## [EXERCISE REQUIREMENTS]
State only how many lines contain the string "Write".

## [ENTRIES SHOWN]
_ _ _ _ _ _ _
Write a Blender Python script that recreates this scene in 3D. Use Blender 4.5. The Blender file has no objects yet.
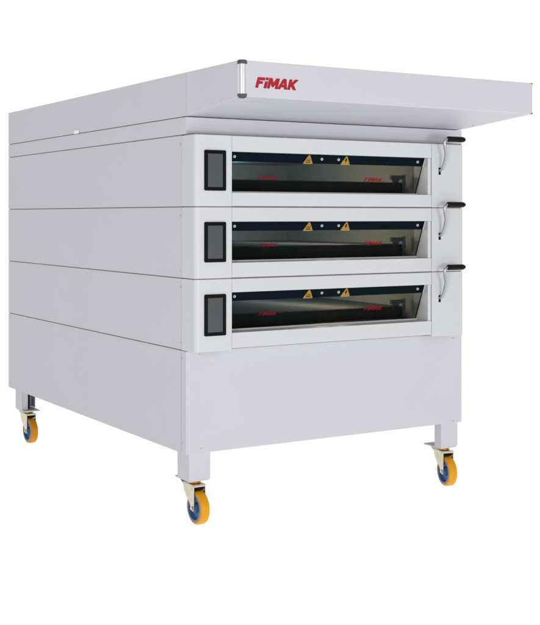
import bpy, bmesh, math, random
from mathutils import Vector, Matrix
from mathutils.geometry import tessellate_polygon
random.seed(4)
sc = bpy.context.scene
col = sc.collection
G = 0.127                       # wheels' lowest point sits at z = 0 of the floor
PI = math.pi

# ------------------------------------------------------------------ materials
def mat(name, rgb, rough=.45, metal=0., spec=.5, coat=0., bump=0., bscale=900., mottle=0., mscale=3., emis=None, wave=0.):
    m = bpy.data.materials.new(name); m.use_nodes = True
    nt = m.node_tree; b = nt.nodes['Principled BSDF']
    b.inputs['Base Color'].default_value = (*rgb, 1)
    b.inputs['Roughness'].default_value = rough
    b.inputs['Metallic'].default_value = metal
    b.inputs['Specular IOR Level'].default_value = spec
    b.inputs['Coat Weight'].default_value = coat
    tc = nt.nodes.new('ShaderNodeTexCoord')
    if mottle > 0:
        n = nt.nodes.new('ShaderNodeTexNoise'); n.inputs['Scale'].default_value = mscale
        n.inputs['Detail'].default_value = 5; n.inputs['Roughness'].default_value = .6
        nt.links.new(tc.outputs['Object'], n.inputs['Vector'])
        r = nt.nodes.new('ShaderNodeValToRGB')
        r.color_ramp.elements[0].position = .3; r.color_ramp.elements[1].position = .7
        r.color_ramp.elements[0].color = (*[c*(1-mottle) for c in rgb], 1)
        r.color_ramp.elements[1].color = (*[min(1, c*(1+mottle)) for c in rgb], 1)
        nt.links.new(n.outputs['Fac'], r.inputs['Fac'])
        nt.links.new(r.outputs['Color'], b.inputs['Base Color'])
        mr = nt.nodes.new('ShaderNodeMapRange')
        mr.inputs['To Min'].default_value = rough*.85; mr.inputs['To Max'].default_value = rough*1.15
        nt.links.new(n.outputs['Fac'], mr.inputs['Value'])
        nt.links.new(mr.outputs['Result'], b.inputs['Roughness'])
    if bump > 0:
        n2 = nt.nodes.new('ShaderNodeTexNoise'); n2.inputs['Scale'].default_value = bscale
        nt.links.new(tc.outputs['Object'], n2.inputs['Vector'])
        bp = nt.nodes.new('ShaderNodeBump'); bp.inputs['Strength'].default_value = bump
        bp.inputs['Distance'].default_value = .001
        nt.links.new(n2.outputs['Fac'], bp.inputs['Height'])
        nt.links.new(bp.outputs['Normal'], b.inputs['Normal'])
        if wave > 0:             # slight oil-canning of thin sheet
            n3 = nt.nodes.new('ShaderNodeTexNoise'); n3.inputs['Scale'].default_value = 2.6; n3.inputs['Detail'].default_value = 1
            b3 = nt.nodes.new('ShaderNodeBump'); b3.inputs['Strength'].default_value = wave; b3.inputs['Distance'].default_value = .01
            nt.links.new(tc.outputs['Object'], n3.inputs['Vector']); nt.links.new(n3.outputs['Fac'], b3.inputs['Height'])
            nt.links.new(b3.outputs['Normal'], bp.inputs['Normal'])
    if emis:
        b.inputs['Emission Color'].default_value = (*emis[0], 1)
        b.inputs['Emission Strength'].default_value = emis[1]
    return m

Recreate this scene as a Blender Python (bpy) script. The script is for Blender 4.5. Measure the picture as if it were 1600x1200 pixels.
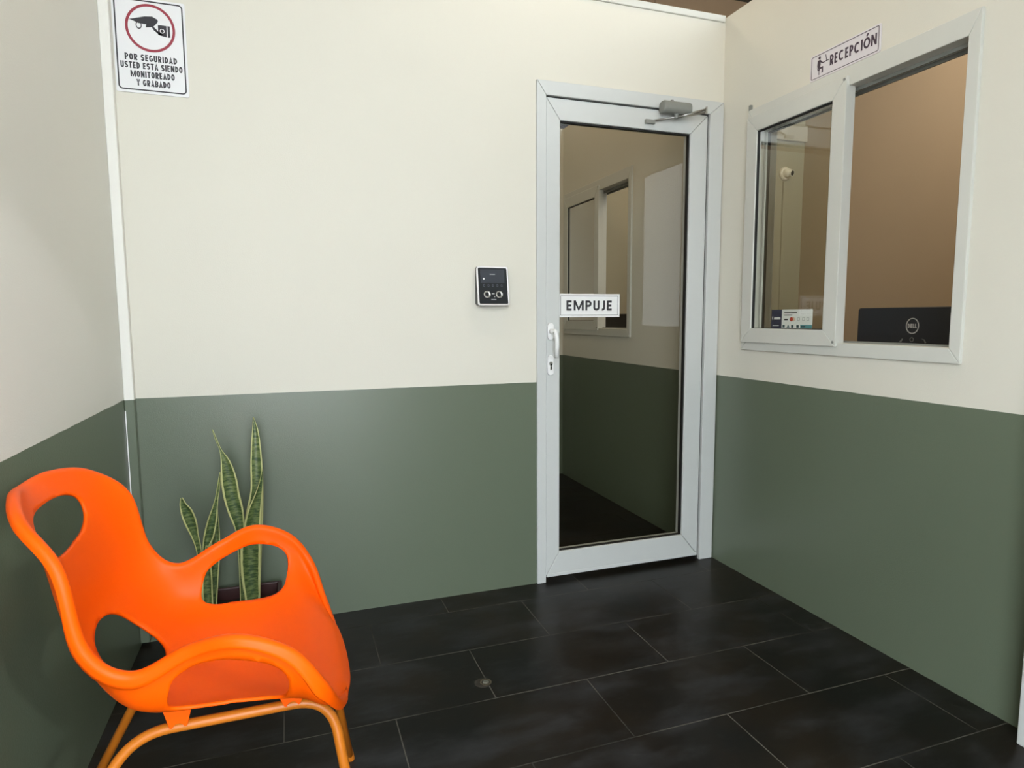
import bpy, bmesh, math, random
import numpy as np
from mathutils import Vector, Matrix
from mathutils.geometry import delaunay_2d_cdt
random.seed(4)
for _o in list(bpy.data.objects): bpy.data.objects.remove(_o)
SC = bpy.context.scene
COL = SC.collection

# ------------------------------------------------------------------ camera
def camera():
    yaw, pit, rol = 0.3374, -0.1034, -0.0053
    fwd = Vector((math.sin(yaw)*math.cos(pit), math.cos(yaw)*math.cos(pit), math.sin(pit)))
    r = Vector((math.cos(yaw), -math.sin(yaw), 0)); u = r.cross(fwd)
    c, s = math.cos(rol), math.sin(rol)
    r2 = c*r + s*u; u2 = -s*r + c*u
    cd = bpy.data.cameras.new('camera'); cd.sensor_fit = 'HORIZONTAL'; cd.sensor_width = 36
    cd.lens = 1001.83*36/1600; cd.clip_start = 0.02
    co = bpy.data.objects.new('camera', cd); COL.objects.link(co)
    m = Matrix((r2, u2, -fwd)).transposed().to_4x4(); m.translation = Vector((-1.8881, -2.501, 1.1511))
    co.matrix_world = m; SC.camera = co
camera()

# ------------------------------------------------------------------ world, lights, exposure
w = bpy.data.worlds.new('daylight'); SC.world = w; w.use_nodes = True
bg = w.node_tree.nodes['Background']
bg.inputs[0].default_value = (0.88, 0.95, 1.0, 1); bg.inputs[1].default_value = 8.6
def spot(name, loc, target, deg, power, col):
    l = bpy.data.lights.new(name, 'SPOT'); l.energy = power; l.color = col; l.spot_size = math.radians(deg); l.spot_blend = .07; l.shadow_soft_size = .06
    o = bpy.data.objects.new(name, l); COL.objects.link(o); o.location = loc
    o.rotation_euler = (Vector(target)-Vector(loc)).to_track_quat('-Z', 'Y').to_euler()
spot('left_wall_patch_spot', (-.9, -3.2, 1.5), (-2.416, -1.35, .80), 30.6, 60, (.95, .97, 1.0))  # added spot out of view, brightens a patch of the left wall
SC.view_settings.view_transform = 'Standard'; SC.view_settings.look = 'None'
SC.view_settings.gamma = 1; SC.view_settings.use_curve_mapping = False
SC.view_settings.exposure = 0.35
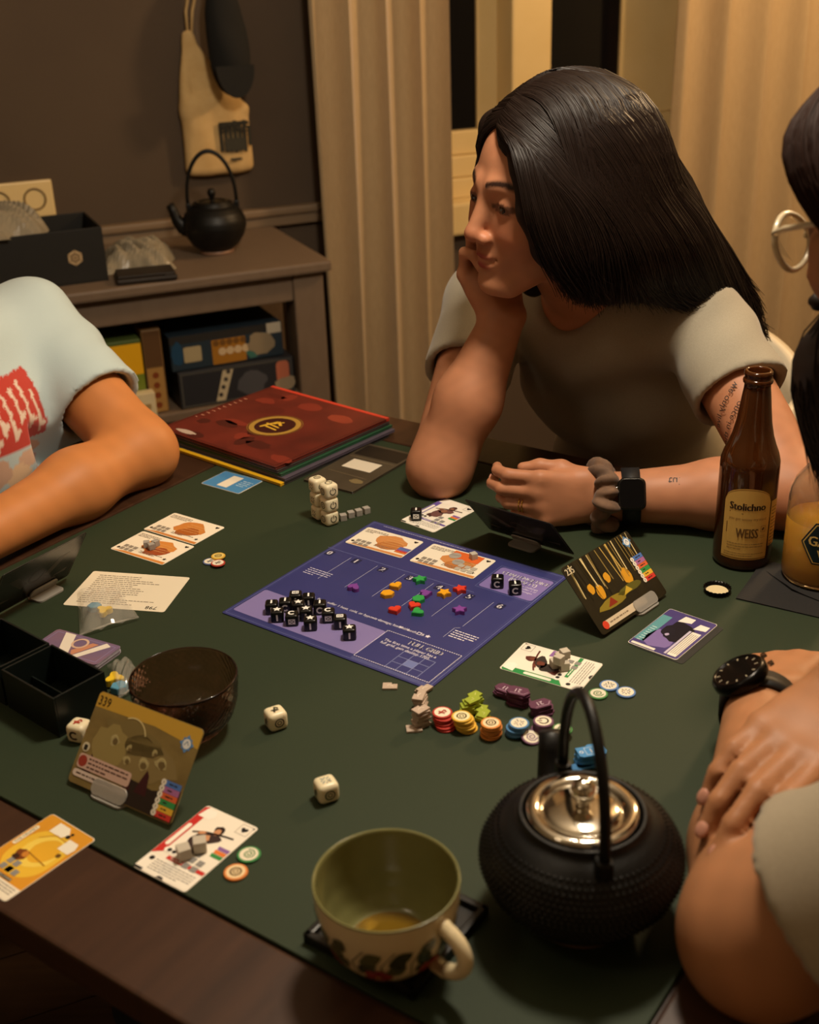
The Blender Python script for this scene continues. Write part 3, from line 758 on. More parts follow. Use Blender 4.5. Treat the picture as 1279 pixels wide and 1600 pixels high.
_ _ _ _ _ _ _
## [EXERCISE OUTPUT]
2